Anyway, the superhero genre isn’t nearly played out. I expect it’ll only get better and I’m looking forward to the Avengers movie, in part because of improving effects technology, but also because the storylines can be a bit more adult than the source material, or even the earlier films.

Heck, the recent straight-to-DVD animated films DC has licensed have been impressive to various degrees. Hearing one character call another a “son of a bitch” was refreshing, and the Wonder Woman movie had more than a little innuendo which adults can enjoy even as they fly over the heads of the kids, much like the classic Warner toons of the forties (though, sadly, not the technically impressive but dramatically sterile and formulaic Superman cartoons made by Fleischer). I give Bruce Timm major props for this.

I’m personally hoping the last Twilight movie will be a disaster - the vampire genre really needs to go back into the coffin for a few years.

Maybe, but I think they’ve already kind of burned through most of the really popular characters, and the ones that can be done in live-action without looking overly campy. Plus, I really iked the first bunch of super-hero movies at the beginning of the decade, but even I’m kinda getting sick of the genre, I doubt I’m alone.

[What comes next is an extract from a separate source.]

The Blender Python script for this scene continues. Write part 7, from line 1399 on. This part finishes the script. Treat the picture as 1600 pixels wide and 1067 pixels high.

So we’ll see, but FWIW, my prediction is that the next crop of films won’t bomb, but will underperform enough so that we’ll start seeing studios produce a lot fewer of them for the future.

i like vampire movies, but yes, something is really wrong when you have to make your characters sparkle to differentiate them from other type of vampires; or if they’re basically emo humans (Underworld) who’s afraid of the sun.

True Blood is okay though.

The silent era? Are you one of those Jaywalking characters who thinks Lincoln freed the slaves in 1950? :slight_smile:

Superman was introduced in 1938, well after the silent era ended. Every superhero serial was made in sound.

But you can’t talk about their box office effectiveness. Although there was much variation, by the end of the 40s serials played mostly at kiddie matinées because that was their audience. There wasn’t a culture of live-action movies for kids the way there is today. B-movies like westerns were pitched to them, along with serials, cartoons, and other shorts. You went to see the movie that was showing and got the other stuff for free.

As far as I know there wasn’t a single attempt to make a superhero movie in the 1940s, mainly because comics were considered to be juvenile junk. The first superhero movie is Superman Versus the Mole Man in 1951, made essentially as a pilot for a Superman tv series.

Nothing followed. You got the camp era on television in the 60s and a Batman movie emerged from that, but again it wasn’t until Superman the movie in 1978 that a real film was put on screen. Except for the Batman movies, nothing really caught the public consciousness until about 2000, with X-Men.

You guys also don’t seem to understand the term box-office poison. One bomb could get that label applied. People we think of as the most famous stars in Hollywood history were called box-office poison, from Marlene Dietrich to Marlon Brando. It just took one hit for everyone to forget they had ever said it. Movies are that fickle a business.

You keep ignoring the fact that nothing followed because the effects weren’t there yet.

I’d go a little farther back. Pulp and comic strip characters like Mandrake, the Phantom, Doc Savage, the Shadow, and Zorro were superheroes that predated Superman. But you’re right that none of these characters went back to the silent film era.

I think the demographics also dictate that a lot of people, such as boomers, had grown up with many of the superheroes in the comics. Now they can see them in action on a big screen. It’s always interesting, at least to me, to see how a comic figure is turned into a live action hero on the big screen. And with the advance of CGI it’s now possible to create the same effects as seen in the comics. For a superhero like Green Lantern, there’s no way it can be made into a movie (at least a decent movie) without some great CGI.

Well, Superhal’s text says “silent” but his link says “serial”. I’m guessing Freudian slip.

Ha. I responded to that and didn’t even notice. I would have sworn that had said Serial Era.

The Mark of Zorro, 1920, was silent.